The story behind the Wall Street bull

The Wall Street Bull, also known as the Charging Bull, was installed in New York City on December 15, 1989 — exactly 31 years ago. Here’s the short (and unusual) history of how this iconic statue came to be. 

How The Wall Street Bull Came To Be

Believe it or not, the Wall Street Bull wasn’t commissioned by New York City. It was a piece of guerilla art created by Arturo Di Modica — a Sicilian-born New York artist — after the stock market crash of 1987. 

It took Di Modica two years and $350,000 to complete the statue (a cost he covered himself). The 11-foot-tall, 7,100-pound statue was so big that he had to cast it into separate pieces, then have it welded together and finished by hand. 

On the night of December 15, 1989, Di Modica loaded the bronze beast onto the back of a flatbed truck and drove it to the New York Stock Exchange. He dropped it off under a 60-foot Christmas tree that adorned the city. 

No permits, no permission. He just unloaded it off and left.

As you can imagine, the New York City Police Department was outraged.
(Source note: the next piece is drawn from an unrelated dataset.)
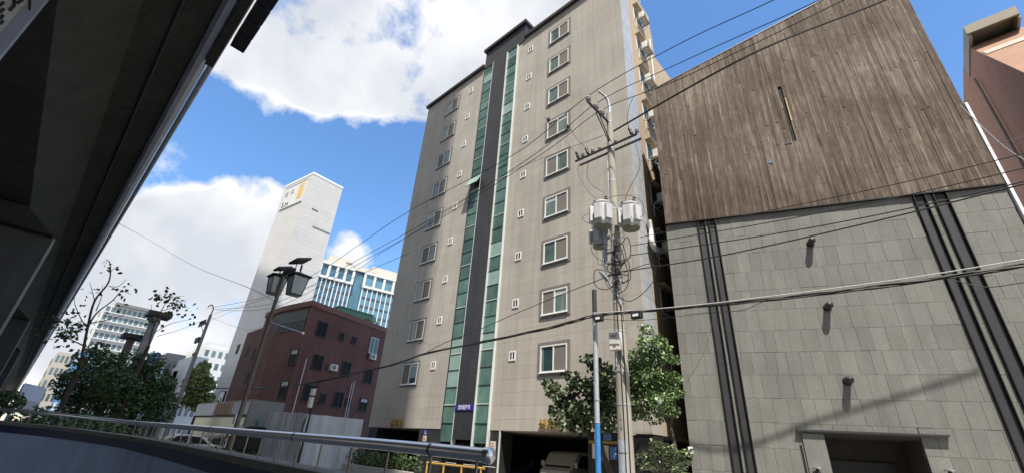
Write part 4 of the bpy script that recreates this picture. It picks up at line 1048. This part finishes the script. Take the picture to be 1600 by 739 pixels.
wire([V((FPx,10,11.2)), (400,470,9.6), (440,452,9.0), (500,430,9)], .010, 'greywire', 'thin grey wire passing behind the lantern heads')
wire([(1116,490,14.5),(1108,525,14.6),(1095,560,14.8),(1072,598,15.2)], .006, 'greywire', 'thin grey wire hanging diagonally at the left of the stone wall')
# droppers between arm and transformers
J = [([V((-8.87,PY-.25,zA+.4)), (870,205,12.6), (852,185,12.0)], 'left jumper wire rising from the left fuse to the power wire'),
     ([V((-8.37,PY-.25,zA+.4)), (900,215,12.4), (888,195,11.9)], 'second jumper wire rising from the second fuse to the power wire'),
     ([V((-6.32,PY-.25,zA+.4)), (980,185,12.6), (984,165,12.4), (990,152,12.4)], 'right jumper wire rising from the right fuse to the power wire'),
     ([(905,257,12.8), (903,270,12.8), (918,298,12.6), (940,318,12.5), V((-7.62,12.4,10.45))], 'left looping lead dropping from the fuse arm to the street side transformer'),
     ([(920,252,12.8), (917,275,12.8), (928,292,12.6), (942,300,12.5), V((-7.42,12.35,10.5))], 'second looping lead dropping from the fuse arm to the street side transformer'),
     ([(993,225,12.8), (1000,260,12.8), (985,292,12.8), (978,308,12.8), V((-6.75,12.85,10.35))], 'right looping lead dropping from the fuse arm to the right transformer'),
     ([V((-7.3,12.3,10.4)), (960,307,12.4), (985,306,12.4), (1003,317,12.5), (1006,335,12.6), V((-6.3,12.9,9.6))], 'black lead arching over both transformers'),
     ([V((-7.7,12.4,10.3)), (925,330,12.6), (910,340,12.7), (914,346,12.8), V((-8.1,12.9,9.8))], 'black lead curving out left of the transformers'),
     ([(924,372,12.6), (924,390,12.6), (930,400,12.6), (942,408,12.7), (958,412,12.8)], 'black lead hanging below the left transformer')]
for p, lab in J: wire(p, .010, 'cable', lab, 'wire', 'jumper_wire', 8)
random.seed(3)
t = thing('cable_tangle', 'tangle of looping black cables around the concrete pole below the transformers', 'cable tangle', (PX, PY, 7.6))
for k in range(16):
    z = random.uniform(7.2, 8.8); s_ = random.choice((-1,1,1)); w = random.uniform(.2,.75)
    pts = [(PX+.1*s_, PY-.2, z+random.uniform(-.2,.3)), (PX+s_*w, PY-.3+random.uniform(-.2,.2), z+random.uniform(0,.35)), (PX+s_*w*1.1, PY-.3+random.uniform(-.2,.2), z-random.uniform(.2,.5)), (PX+s_*w*.4, PY-.25, z-random.uniform(.4,.8)), (PX-.05*s_, PY-.2, z-random.uniform(.2,.5))]
    MB().tube(spline(pts, 7), random.choice((.008,.011,.015)), 5).build('cable_loop', 'cable', t)
mb = MB()
for k in range(7): 
    z = 7.35+.22*k; mb.box(PX-.25, PX+.25, PY-.24, PY-.18, z, z+.05) if k % 2 else mb.lathe([(.06,-.05),(.07,0),(.06,.05)], (PX+.15, PY-.26, z), (0,0,1), 8)
mb.build('spool_bracket', 'steel', t)
wire([(955,455,12.78),(985,470,12.75),(1020,440,12.7),(1018,412,12.7),(975,425,12.75)], .013, 'cable', 'coiled spare loop of black cable hanging right of the pole', 'wire', 'cable_coil')
for (x, y, lab) in ((857,186,'black clamp on the topmost wire left of the pole'), (888,197,'black clamp on the second wire left of the pole')):
    q = P(x, y, Y=11.3 if x < 870 else 11.85); MB().lathe([(.03,-.16),(.08,-.05),(.05,.06),(.03,.1)], q, (.2,0,1), 8).build('wire_clamp', 'dark', None, lab, 'clamp')

# ================================================================== TREES AND SHRUBS ON THE RIGHT
random.seed(11)
t = thing('street_tree', 'leafy street tree with curved trunk between slim post and concrete pole', 'tree', (-8.6, 14.6, .12))
mb = MB()
trunk = spline([(-8.55,14.6,.1), (-8.62,14.5,1.0), (-8.95,14.4,1.8), (-9.15,14.4,2.7), (-9.1,14.4,3.6)], 5)
mb.tube(trunk, [.13-.004*k for k in range(len(trunk))], 8)
for a in ((-11.5,14.2,4.0), (-10.6,14.1,3.3), (-9.9,14.0,4.6), (-8.6,14.3,5.0), (-10.9,14.3,3.0), (-8.7,14.0,3.6)):
    mb.tube(spline([(-9.1,14.4,2.5+random.uniform(0,.8)), V((-9.1,14.4,3.0)).lerp(V(a),.5)+V((0,0,.2)), a], 5), [.05-.003*k for k in range(11)], 5)
mb.build('trunk', 'bark', t)
mb = MB()
for (x, y, rx, n) in ((915,640,.62,210),(890,630,.5,150),(870,612,.42,80),(860,600,.32,38),(905,605,.5,110),(930,600,.55,150),(905,660,.55,120),(880,655,.45,80),(945,620,.6,200),(950,655,.6,160),(938,575,.45,90),(925,560,.3,40),(895,585,.3,30),(950,590,.5,110),(960,630,.5,120),(875,640,.35,40)):
    q = P(x, y, Y=14.4+random.uniform(-.5,.5)); cluster(mb, q, (rx,.55,rx*.62), int(n*1.9), .17, droop=.5)
mb.build('crown', 'leaf', t)
t = thing('street_tree', 'bright green bushy tree behind the concrete pole in the gap beside the stone wall', 'tree', (-6.9, 15.3, .12))
mb = MB()
mb.tube(spline([(-6.85,15.3,.1), (-6.8,15.3,2), (-7.0,15.2,3.6), (-7.1,15.2,5.2)], 5), [.09-.004*k for k in range(16)], 8)
for a in ((-6.2,15,4.0), (-7.8,15,4.2), (-7.4,15,5.6), (-6.5,15.1,5.2)): mb.tube([(-6.9,15.25,2.8), V((-6.9,15.25,3.4)).lerp(V(a),.5), a], [.04,.03,.012], 5)
mb.build('trunk', 'bark', t)
mb = MB()
for (x, y, rx, n) in ((1000,560,.5,220),(1020,560,.45,180),(1035,545,.3,90),(1010,535,.35,90),(1012,515,.2,40),(1010,590,.6,300),(1035,600,.45,220),(1050,590,.3,100),(990,600,.5,220),(1000,625,.55,240),(1030,625,.42,160),(1055,612,.26,70),(985,575,.4,140),(1020,650,.32,70),(1045,640,.3,60),(990,645,.3,80),(1030,530,.22,40),(1050,560,.2,40)):
    q = P(x, y, Y=15.1+random.uniform(-.4,.4)); cluster(mb, q, (rx,.5,rx*.8), int(n*2.2), .115, droop=.3, aspect=.5)
mb.build('crown', 'leaf2', t)
t = thing('broadleaf_shrub', 'pale big leaved shrub at the foot of the stone wall beside the pole', 'shrub', (-6.6, 14.2, .12))
mb = MB(); st = MB()
for (x, y, n) in ((1010,712,26),(1030,705,30),(1050,715,30),(1065,722,26),(1015,728,26),(1040,730,30),(1070,708,16),(1025,695,14),(1060,738,20),(1000,720,14),(1045,700,18)):
    q = P(x, y, Y=14.0+random.uniform(-.35,.35))
    st.tube([(-6.7+random.uniform(-.2,.2), 14.1, .1), q], [.03,.012], 5)
    for k in range(int(n*3)):                   # whorls of long leaves
        g = random.uniform(0, 2*math.pi); e = random.uniform(-.3,.7)
        d = V((math.cos(g)*math.cos(e), math.sin(g)*math.cos(e), math.sin(e))); sd = d.cross(V((0,0,1))).normalized(); L_ = random.uniform(.16,.30)
        c = q+V((random.uniform(-.12,.12),random.uniform(-.12,.12),random.uniform(-.08,.08))); i = len(mb.v)
        mb.v += [c, c+d*L_*.5+sd*L_*.16+V((0,0,.02)), c+d*L_-V((0,0,.05)), c+d*L_*.5-sd*L_*.16+V((0,0,.02))]; mb.f += [(i,i+1,i+2),(i,i+2,i+3)]; mb.s += [True, True]
mb.build('foliage', 'leafpale', t); st.build('stem', 'bark', t)
# poster board behind the trunk
t = thing('poster_board', 'board of small posters with a yellow band behind the tree trunk', 'notice board', (-9.0, 15.6, .12))
q = P(945, 700, Y=15.4)
MB().box(q.x-.75, q.x+.55, 15.42, 15.47, .3, q.z+.55).build('panel', 'dark', t)
for (dx, z0_, w, h, mt) in ((-.55,-.35,.35,.5,'signwhite'),(-.15,-.4,.3,.5,'paper'),(.2,-.35,.28,.42,'farblue'),(-.45,.28,.3,.2,'signwhite'),(-.05,.27,.35,.22,'farblue')):
    MB().box(q.x+dx, q.x+dx+w, 15.40, 15.418, q.z+z0_, q.z+z0_+h).build('poster', mt, t)
MB().box(q.x-.7, q.x+.5, 15.40, 15.418, q.z+.16, q.z+.25).build('yellow_band', 'yellow', t)

# ================================================================== VEHICLES
def wheel(mbt, mbr, x0, x1, y, r=.31):
    mbt.lathe([(r*.98,0),(r,.03),(r,abs(x1-x0)-.03),(r*.98,abs(x1-x0))], (min(x0,x1), y, r), (1,0,0), 24)
    mbr.lathe([(r*.62,-.006),(r*.62,abs(x1-x0)+.006)], (min(x0,x1), y, r), (1,0,0), 20)
def vehicle(name, label, cat, x, y, prof, wd, paint, wins, shield, lamps, rear, wheels_y, mirrors=True, group=None, z0=.14):
    """a car standing nose towards the street (-Y); prof: side profile (y,z) from the nose back"""
    r = thing(name, label, cat, (x, y, z0), group)
    w2 = wd/2
    b = MB(); n = len(prof)
    lv_ = [(-w2, .94), (-w2+.05, 1.0), (w2-.05, 1.0), (w2, .94)]
    b.prism([(0, y+p[0], z0+p[1]) for p in prof], (x-w2,0,0), (x+w2,0,0)); b.build('body', paint, r, bevel=.06)
    for s_ in (-1, 1):
        for poly in wins: MB().prism([(x+s_*(w2+.001), y+p[0], z0+p[1]) for p in poly], (0,0,0), (s_*.006,0,0)).build('side_window', 'blackglass', r)
    (a, b_) = shield; d = V((0, b_[0]-a[0], b_[1]-a[1])).normalized(); nn = V((0, -d.z, d.y))
    MB().prism([(x-w2+.12, y+a[0], z0+a[1]), (x+w2-.12, y+a[0], z0+a[1]), (x+w2-.2, y+b_[0], z0+b_[1]), (x-w2+.2, y+b_[0], z0+b_[1])], nn*.002, nn*.01).build('windscreen', 'blackglass', r)
    for s_ in (-1, 1):
        MB().box(x+s_*(w2-.3)-.16, x+s_*(w2-.3)+.16, y+lamps[0]-.03, y+lamps[0]+.05, z0+lamps[1]-.08, z0+lamps[1]+.08).build('headlight', 'lampglass', r, bevel=.02)
        if mirrors: MB().box(x+s_*(w2+.02), x+s_*(w2+.2), y+a[0]+.12, y+a[0]+.22, z0+a[1]+.02, z0+a[1]+.26).build('mirror', paint, r, bevel=.03)
    for yy in wheels_y:
        for s_ in (-1, 1):
            wt = MB(); wr = MB(); wheel(wt, wr, x+s_*(w2-.17), x+s_*(w2+.012), y+yy)
            for o_ in (wt, wr): o_.v = [V((p.x, p.y, p.z+z0)) for p in o_.v]
            wo = wt.build('wheel', 'tyre', r); wr.build('rim', 'galv', wo)
    MB().box(x-.5, x+.5, y-.012, y+.02, z0+.45, z0+.58).build('number_plate', 'signwhite', r)
    MB().box(x-w2+.1, x+w2-.1, y-.04, y+.12, z0+.3, z0+.43).build('bumper', 'dark', r, bevel=.02)
    return r
vprof = [(0,.3),(-.02,.75),(.06,1.0),(.22,1.08),(.72,1.72),(.95,1.80),(1.5,1.83),(4.2,1.80),(4.38,1.5),(4.42,.3)]
vehicle('parked_van', 'silver beige minivan parked nose out under the right half of the grey block', 'van', -13.9, 18.0, vprof, 1.72, 'vanpaint',
        [[(.62,1.15),(.98,1.66),(1.75,1.66),(1.75,1.12)], [(1.85,1.12),(1.85,1.66),(2.95,1.66),(2.95,1.12)], [(3.05,1.12),(3.05,1.66),(4.05,1.62),(4.1,1.12)]],
        ((.26,1.12),(.74,1.70)), (.0,.82), 0, (.85,3.5))
cprof = [(0,.25),(-.02,.55),(.1,.72),(1.1,.86),(1.35,.92),(2.0,1.38),(2.4,1.44),(3.3,1.42),(4.0,.98),(4.5,.92),(4.6,.7),(4.55,.25)]
cw = [[(1.55,.95),(2.05,1.34),(2.6,1.36),(2.6,.95)], [(2.68,.95),(2.68,1.36),(3.25,1.33),(3.75,.97)]]
vehicle('parked_car', 'dark blue car parked just left of the beige minivan', 'car', -17.35, 17.75, cprof, 1.76, 'carblue', cw, ((1.4,.95),(2.0,1.38)), (.02,.62), 0, (.9,3.55), group='dark cars under the grey block')
vehicle('parked_car', 'black car deep in the left carport bay with glinting headlights', 'car', -24.6, 18.6, cprof, 1.76, 'carblack', cw, ((1.4,.95),(2.0,1.38)), (.02,.66), 0, (.9,3.55), group='dark cars under the grey block')
vehicle('parked_car', 'dark car with arched roof parked at the kerb left of the lantern post', 'car', -35.5, 9.2, [(a, b*1.25) for a, b in cprof], 1.8, 'carblack', [[(a, b*1.25) for a, b in w] for w in cw], ((1.4,1.19),(2.0,1.72)), (.02,.8), 0, (.9,3.55), z0=.5)
vehicle('parked_car', 'white car seen in slivers between the balusters at the left', 'car', -34.6, 5.4, cprof, 1.76, 'acwhite', cw, ((1.4,.95),(2.0,1.38)), (.02,.62), 0, (.9,3.55), z0=.1)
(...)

They impounded the Wall Street Bull and had it sent to Queens. 

Here’s a newspaper clipping from the New York Post the day it was hauled away:

NY post
Photo source:

The public outcry following the impounding of the Wall Street Bull was enough for the New York City Department of Parks & Recreation to reinstall it six days later. But instead of returning it to the New York Stock Exchange, they found a new home for it in the Bowling Green area of Lower Manhattan, where it resides today. 

What Does The Bull Mean On Wall Street?

Di Modica created the Wall Street Bull to symbolize America’s power and resilience after the 1987 stock market crash. According to his assistant at the time, Di Modica built the statue to “encourage everybody to realize America’s power.”

But visitors and locals alike have their own take on what the Wall Street Bull means. Some say it’s a shrine to American capitalism. Others say it’s a symbol of good luck — and that giving it a rub is the same as rubbing Buddha’s belly.

The Cultural Impact Of The Wall Street Bull

The Wall Street Bull is one of New York City’s most iconic landmarks. It’s been featured in several movies and TV shows, such as Hitch and The Wolf of Wall Street. You’ll also find replicas on display in Shanghai (on The Bund) and Amsterdam (outside of Euronext). 

Tourists’ Bizarre Obsession With The Wall Street Bull

Visitors from all across the globe journey to Bowling Green park to get a close up of the Charging Bull. But its nose and horns aren’t the only things they want to touch. 

Day in and day out, tourists can be spotted rubbing the Wall Street Bull’s bronze balls. In fact, it’s anatomical features have been rubbed so much that they’re now a burnished gold color — a shining orb dangling for all to see. 

Maybe it’s for good luck, or maybe it’s for the sheer childishness of it all. Who knows. But it’s reported that just as many people visit its backside as they do its frontside. 

Fearless Girl: A Temporary Addition To The Wall Street Bull

A second bronze statue, titled Fearless Girl, was added near the Wall Street Bull in 2017 in honor of International Women’s Day. (This time commissioned, of course.) The statue depicted a little girl standing defiantly in front of the Charging Bull. She had her hands on her hips, chest pressed forward, and chin held high. 

The Fearless Girl was moved to the New York Stock Exchange in 2018 after several people complained that it distracted from the iconic bull. Nevertheless, the city left an outline of her footprints, so visitors can stand in her place when they visit the area.